New Westminster school trustees will be paid an extra 1.6 per cent in 2019, but not everyone at the board table is happy about it.
Ansari Lalji
New Westminster school trustees Anita Ansari, left, and Mary Lalji.

New Westminster school trustees will be paid an extra 1.6 per cent in 2019, but not everyone at the board table is happy about it.

Secretary-treasurer Kim Morris presented trustees with the annual remuneration report at Tuesday night’s operations policy and planning committee meeting. According to school district policy, what trustees are paid is adjusted annually based on Vancouver’s consumer price index.

The adjustments are effective Jan. 1 of every year and do not require board approval.

This year’s adjustment will see trustees paid an additional 1.6 per cent, which works out to an extra $30 a month for trustees, $32 for school board vice-chair and $35 for the school board chair.

But trustee Mary Lalji argued that trustees shouldn’t accept the raise at this time. She proposed that trustees decline the increase this year, but her colleagues did not agree, slamming her for suggesting they pass on the increase.

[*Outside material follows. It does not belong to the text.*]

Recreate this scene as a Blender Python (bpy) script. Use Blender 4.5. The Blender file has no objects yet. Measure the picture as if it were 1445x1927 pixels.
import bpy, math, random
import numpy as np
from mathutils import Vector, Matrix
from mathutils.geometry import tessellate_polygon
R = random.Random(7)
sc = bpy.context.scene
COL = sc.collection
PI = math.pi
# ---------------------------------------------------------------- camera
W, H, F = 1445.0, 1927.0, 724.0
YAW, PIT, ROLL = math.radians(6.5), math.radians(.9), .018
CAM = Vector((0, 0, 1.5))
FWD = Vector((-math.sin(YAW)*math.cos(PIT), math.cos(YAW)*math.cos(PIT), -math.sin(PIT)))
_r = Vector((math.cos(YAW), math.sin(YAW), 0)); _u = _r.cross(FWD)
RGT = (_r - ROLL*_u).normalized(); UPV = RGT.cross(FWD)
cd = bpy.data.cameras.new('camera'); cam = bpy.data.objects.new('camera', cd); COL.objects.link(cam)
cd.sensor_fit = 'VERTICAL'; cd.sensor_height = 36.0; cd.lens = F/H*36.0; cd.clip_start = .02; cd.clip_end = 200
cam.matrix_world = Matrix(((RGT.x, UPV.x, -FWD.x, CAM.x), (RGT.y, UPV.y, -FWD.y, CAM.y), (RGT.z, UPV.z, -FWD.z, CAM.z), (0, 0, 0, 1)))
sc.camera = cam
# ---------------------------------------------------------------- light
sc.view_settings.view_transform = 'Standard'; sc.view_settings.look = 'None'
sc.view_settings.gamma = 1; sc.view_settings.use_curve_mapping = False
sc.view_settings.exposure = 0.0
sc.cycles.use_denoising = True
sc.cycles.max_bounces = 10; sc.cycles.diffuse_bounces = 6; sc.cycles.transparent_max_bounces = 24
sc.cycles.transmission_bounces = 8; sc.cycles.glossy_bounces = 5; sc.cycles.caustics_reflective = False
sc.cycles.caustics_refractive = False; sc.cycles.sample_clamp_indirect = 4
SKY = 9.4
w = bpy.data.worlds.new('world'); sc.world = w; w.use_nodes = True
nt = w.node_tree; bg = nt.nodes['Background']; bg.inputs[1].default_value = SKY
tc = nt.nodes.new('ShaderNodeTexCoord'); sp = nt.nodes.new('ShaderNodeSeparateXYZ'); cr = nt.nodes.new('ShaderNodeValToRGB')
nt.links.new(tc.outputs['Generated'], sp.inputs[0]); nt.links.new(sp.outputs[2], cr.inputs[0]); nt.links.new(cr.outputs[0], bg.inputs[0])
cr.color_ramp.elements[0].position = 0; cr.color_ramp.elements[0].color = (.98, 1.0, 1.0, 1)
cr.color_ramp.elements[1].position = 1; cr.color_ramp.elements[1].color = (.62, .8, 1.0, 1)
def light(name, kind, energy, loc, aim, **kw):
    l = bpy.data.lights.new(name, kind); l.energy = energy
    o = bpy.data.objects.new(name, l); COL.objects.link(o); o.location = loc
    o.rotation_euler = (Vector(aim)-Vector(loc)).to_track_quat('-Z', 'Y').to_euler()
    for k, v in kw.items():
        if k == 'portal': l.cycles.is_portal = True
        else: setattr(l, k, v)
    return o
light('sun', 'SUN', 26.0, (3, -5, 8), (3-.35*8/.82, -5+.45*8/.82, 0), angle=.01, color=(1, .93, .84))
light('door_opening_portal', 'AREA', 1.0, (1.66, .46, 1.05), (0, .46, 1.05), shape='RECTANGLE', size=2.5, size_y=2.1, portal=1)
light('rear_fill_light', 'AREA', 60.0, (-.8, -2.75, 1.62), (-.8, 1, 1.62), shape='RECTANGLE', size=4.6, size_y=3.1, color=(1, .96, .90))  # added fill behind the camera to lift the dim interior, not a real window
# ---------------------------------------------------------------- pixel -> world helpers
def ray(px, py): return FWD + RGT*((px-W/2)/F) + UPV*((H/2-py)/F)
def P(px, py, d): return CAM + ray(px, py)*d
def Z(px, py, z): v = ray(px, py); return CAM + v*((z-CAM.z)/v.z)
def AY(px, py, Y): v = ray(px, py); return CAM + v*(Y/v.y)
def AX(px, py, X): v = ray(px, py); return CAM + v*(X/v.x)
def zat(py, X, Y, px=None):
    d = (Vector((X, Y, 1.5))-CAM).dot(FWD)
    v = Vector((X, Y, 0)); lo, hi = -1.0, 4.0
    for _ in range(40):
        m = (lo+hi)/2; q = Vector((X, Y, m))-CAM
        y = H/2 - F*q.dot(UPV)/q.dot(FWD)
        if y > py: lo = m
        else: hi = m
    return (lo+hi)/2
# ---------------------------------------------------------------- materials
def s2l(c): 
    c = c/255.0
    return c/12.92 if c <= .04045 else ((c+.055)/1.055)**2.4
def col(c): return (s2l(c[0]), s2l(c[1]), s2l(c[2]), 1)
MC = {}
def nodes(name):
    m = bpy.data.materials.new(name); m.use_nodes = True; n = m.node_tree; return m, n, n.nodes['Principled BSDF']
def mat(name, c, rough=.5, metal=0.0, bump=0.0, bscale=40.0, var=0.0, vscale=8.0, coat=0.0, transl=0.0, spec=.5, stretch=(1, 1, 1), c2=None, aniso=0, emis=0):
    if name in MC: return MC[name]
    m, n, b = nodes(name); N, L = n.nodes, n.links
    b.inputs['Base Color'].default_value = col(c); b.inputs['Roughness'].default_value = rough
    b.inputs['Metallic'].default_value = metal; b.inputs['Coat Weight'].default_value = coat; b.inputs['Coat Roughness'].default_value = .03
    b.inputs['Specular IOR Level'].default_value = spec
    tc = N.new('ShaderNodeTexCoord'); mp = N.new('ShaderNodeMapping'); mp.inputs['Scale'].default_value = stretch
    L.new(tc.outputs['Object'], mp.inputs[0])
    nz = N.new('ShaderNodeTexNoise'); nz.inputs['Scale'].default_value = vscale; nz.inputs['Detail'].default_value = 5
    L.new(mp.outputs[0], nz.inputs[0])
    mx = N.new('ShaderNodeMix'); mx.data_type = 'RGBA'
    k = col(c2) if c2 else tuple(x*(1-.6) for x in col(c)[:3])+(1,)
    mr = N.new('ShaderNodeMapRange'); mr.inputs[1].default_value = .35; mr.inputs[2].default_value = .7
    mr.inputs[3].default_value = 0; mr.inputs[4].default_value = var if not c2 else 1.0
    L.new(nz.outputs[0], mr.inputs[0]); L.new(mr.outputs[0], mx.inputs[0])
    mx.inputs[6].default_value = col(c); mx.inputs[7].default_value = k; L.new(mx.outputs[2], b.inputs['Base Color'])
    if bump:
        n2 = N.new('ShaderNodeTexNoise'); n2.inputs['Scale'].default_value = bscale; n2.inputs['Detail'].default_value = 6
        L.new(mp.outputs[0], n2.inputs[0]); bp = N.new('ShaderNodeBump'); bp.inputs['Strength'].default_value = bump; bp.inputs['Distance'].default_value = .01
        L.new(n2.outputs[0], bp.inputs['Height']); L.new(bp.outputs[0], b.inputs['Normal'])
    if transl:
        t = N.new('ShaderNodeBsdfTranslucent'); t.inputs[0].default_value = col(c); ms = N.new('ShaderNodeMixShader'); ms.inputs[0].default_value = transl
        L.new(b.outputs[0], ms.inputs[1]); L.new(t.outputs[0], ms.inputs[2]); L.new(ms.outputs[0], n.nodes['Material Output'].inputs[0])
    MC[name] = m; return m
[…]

“I realize as a woman of colour with a remarkable amount of education, I have a lot of privilege at this table. I have enough privilege that, per cent wise, living in Vancouver and being very, very blessed in this city, this doesn’t affect me right now. I can’t make the decision on the assumption that everyone at this table carries that same amount of privilege,” trustee Anita Ansari said.

“I would like everyone to recognize their privilege that they carry when they’re making decisions on remuneration policy, looking at it just from the lens (and) position they occupy in the social space.”

Trustee Maya Russell echoed Ansari’s sentiment.

“I do not support digging away at the compensation because really, since the days of Magna Carta, we have been saying that you don’t have to be landed gentry to have a say in decision-making and having reasonable compensation is actually, I think, a really, really important part of that principle.”

Trustee Dee Beattie, who is retired, noted that being a trustee was her only job. The remuneration she receives is not an add-on or top-up like her colleagues, she said.

“It devalues the work we do when we can’t stand up and say that we’re entitled to $50 a month,” she said (the raise works out to about $30 per month).

“I really find it offensive that this motion has been put forward.”

Lalji said the motion wasn’t meant to devalue the work they do as trustees but rather to show the community the board prioritizes the education of its students.

“I strongly believe that increasing our funds, where we could take these funds and directly put (them) back to our students in different programs would be an asset for a board and it would show student support at the board level,” she said.

Trustees weren’t convinced and voted down Lalji’s motion.